As I mentioned above, I was introduced to a Baptist church a few months ago. I really did enjoy it, but unfortunately couldn't stick with it because it is at home, and I am usually about 90 miles away at college, where there is only a Catholic church (it is a Catholic university). I can't remember how I eventually came away from it agin. If you read my first few posts, I was kind of questioning everything. It annoyed me that there were so many churches; and the Catholic church really annoyed me because of all of its silly rules. I really agree with
post #18 in that thread you linked to, and it portrays my frustration rather aptly.
I kind of got involved in the new-age again, (spirits, psychics, IM, you get the picture), until I realized that there was no better reason to believe that than Christianity. Indeed, perhaps less of a reason, since it is rather a new movement made up of a conglomeration of random beliefs. Sometimes I think it's a competition to find the craziest and most far-fetched beliefs and push them as undeniable truth. How many people attack organized religion as irrational, illogical, stupid, etc, only to pick something like subjective reality, IM, etc, and say that must be true? Such people are just creating their own religion.
I got rather tired of it, and then began my more skeptical stage. I thought people are mostly making up all of this stuff anyway, because people fear the unknown and need to explain it somehow.
The theology class I have to take this semester kind of snapped me out of that a bit. I was totally denying any faith at all as stupid and irrational, when the truth is we all have faith in something. No person out there has absolutely no faith.
That's mostly where I am now. I'm accepting there's probably something out there, but I'm not sure yet what it is. I'm mostly rejecting some of the ideas presented here like subjective reality, one consciousness, etc, because it really makes no sense to me and explains nothing about anything. In fact, it raises more questions than it answers, and doesn't explain how things were created or why we are here.

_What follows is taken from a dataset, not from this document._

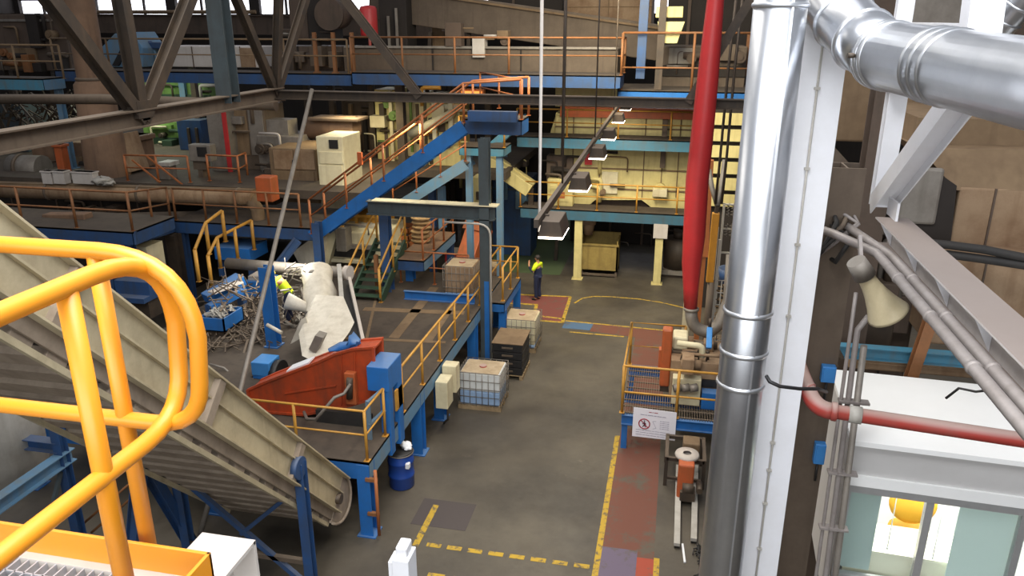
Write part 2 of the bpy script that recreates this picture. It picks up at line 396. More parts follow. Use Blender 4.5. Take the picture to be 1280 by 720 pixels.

As much as I have probably attacked your beliefs in the past, I'm seriously taking a look at it now. I just really don't want to accept things just because a bunch of other people believe in it. I think experiences like you have had would be amazing.
Well, I admit that I've had small miracles in my life for a long time. I wrote earlier today about how things just always tend to work out. Even if something happens that seems bad at the time, it turns out to be for the best. I always seem to be living on the edge of ruin, only to be saved by some coincidence. Faith in those small miracles is how I got through the first few weeks of college last year, where I was in a totally strange and new environment. I did believe in God back then, and I felt like He got me through those first few weeks. Even when there seemed to be no money to pay for the next semester, it came around somehow, every time.
Maybe it's the seemingly harsh judgment sometimes portrayed by Christianity that I'm afraid of. Hell seems such a very cruel fate for anyone. Maybe there are things I don't know, though. maybe people are somehow given a chance. I seriously don't know. That's the one objection i have.
But seriously, I appreciate your explanation of your beliefs. It's really touched something within me, and I mean that sincerely.